The first time the name "al Qaeda" came to prominence in American public perception was in the trial of bin Laden and four other individuals for the bombings of US embassies in Kenya and Tanzania. In order to try bin Laden in absentia, the US Department of Justice employed the Racketeer Influence and Corrupt Organizations (RICO) Act, which required that there be a criminal organization of which bin Laden was the head. Prosecutors pointed to a loose association of veterans of the struggle against the Soviet Union who were attracted to bin Laden's anti-imperialist, pro-Islam message as evidence of such an organization. Voila! Al Qaeda was born.

Junior gets a royal gift

On September 11th, 2001, Osama bin Laden and his organization struck at the US again, killing over 3000 people in an horrific attack. It was at that point that "al Qaeda" was transformed from a nebulous and obscure entity used as a legal term to seek justice into a phantom threat, a bloody shirt, and a rally point for simple minds.

Junior: son of privilege and heir to power
Junior and the neo-conservatives recognized that bin Laden had given them a royal gift. And what an apt gift between sons of privilege! Immediately Junior's gang began to use al Qaeda, that shadowy, undefined enemy that "hate[s] us for our freedom," to justify unprecedented powers for the executive branch of government, to curtail personal freedoms, and to bring about their wet dream of an invasion of Iraq.

And, boy, did it work! Look at where we are today: Junior has admitted to tapping phone calls in the United States without a court warrant, torture is now being debated as a legitimate interrogation tactic, ostensible members of "al Qaeda" (including American citizens) are being held in American military prisons without access to legal counsel or judicial review. And with over 600,000 people dead, we are still bogged down in the Iraq misadventure. All in the name of fighting "al Qaeda" and terrorism.

Politically, the term "al Qaeda" is used like a cudgel to beat cravens like Nancy Pelosi back into their corners whenever they start to display any signs of listening to their constituents. And "al Qaeda" is the verbal ejaculate that all Bush supporters spit out in their red-faced apologies for this disastrous presidency.

"Al Qaeda" has also been used to tag any number of the Bush gang's military adventures, stretching all the way from the Phillipines to Iran. Other countries have even gotten into the act. Marshal law in Pakistan, anyone?

And, every so often, a video tape of Osama bin Laden finds its way into the world media from some shadowy, unidentified sources, wherein he supposedly makes threats and denunciations. Often, these tapes appear at politically convenient times, from a Bush perspective.

But don't think that all the benefits flow in one direction. The Bush reaction to 911 and its hyper-vilification of bin Laden has endowed bin Laden with a heroic status among angry Muslims. Bush and bin Laden, brothers in privilege, are each empowered by the actions and banter of the other.

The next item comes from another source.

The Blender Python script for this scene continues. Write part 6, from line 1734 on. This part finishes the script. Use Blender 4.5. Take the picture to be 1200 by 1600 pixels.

If we consider that the Bush administration consists largely of business executives and corporatists, it becomes all the more apparent: "al Qaeda" is just a marketing term that the neo-conservatives are using to sell fear.

To be sure, Osama bin Laden and his gang of criminals are still out there, doing whatever it is they are doing. But it is not at all clear, in fact, it's doubtful, that they have any real network that extends beyond their own petty but dangerous gang. They're just another gaggle of criminals that should be found and prosecuted. There is one thing of which we can be sure: Junior and the neo-conservatives don't want to catch him. (Case in point, Tora Bora.) If they did, it would rob them of perhaps the last arrow in their quiver of lies.

The hopeful factor in all of this is that Junior and his people may have gone too far. Indeed, there are some indications that terms like "terrorism" and "al Qaeda," having been so thoroughly over-used, they may be losing their effectiveness.

As Americans slowly awaken to the realization that they don't need to be afraid, there is going to be a reckoning. That's bad news for Junior, bad news for Osama bin Laden, and bad news for the plutocrats and corporatists that brought all this to pass.

Ultimately, the Bush gang's enthusiastic and greedy abuse of people's horror and fear will destroy them.